Sport – an economic commodity
In today’s world sport is an economic commodity of immense proportions. Unfortunately, this reality is yet to be understood and exploited in the Caribbean, despite the fact that we have had several athletes become millionaires in and through sport. The Stanford Cricket initiative brought to the Caribbean significant revenues for the players. Today, the Indian Premier League dominates the shorter form of the game, generating so much revenue that the IOC has taken notice and readily gave a most favourable response to the request of LA2028 to have the sport on the Games programme.
Despite the success of cricket and our cricketers, the Caribbean has not produced anything in the sport. We have never tried to create a cricket bat or even manufacture stumps and bails.

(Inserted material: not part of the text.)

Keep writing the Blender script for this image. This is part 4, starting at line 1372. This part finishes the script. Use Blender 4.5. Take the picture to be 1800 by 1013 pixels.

Across the Caribbean, politicians often boast of the facilities they have constructed but are woefully deficient in understanding the value of sport in society. They speak glibly of sport in national development without ever putting in place the requisite system to generate and sustain sport as an economic viability in national development.
Globally, sport has spawned a seemingly endless list of growing careers in sport but none of it has been created in the Caribbean, even as we decry our broader economic and developmental status.
At a time when we should be significantly advanced in creatively building our economies on alliances with those who are critical legacy entities and nations, we choose instead to be beggar maids to those who are creating new colonial strategies and regimes to take us back into historically abominable degradation.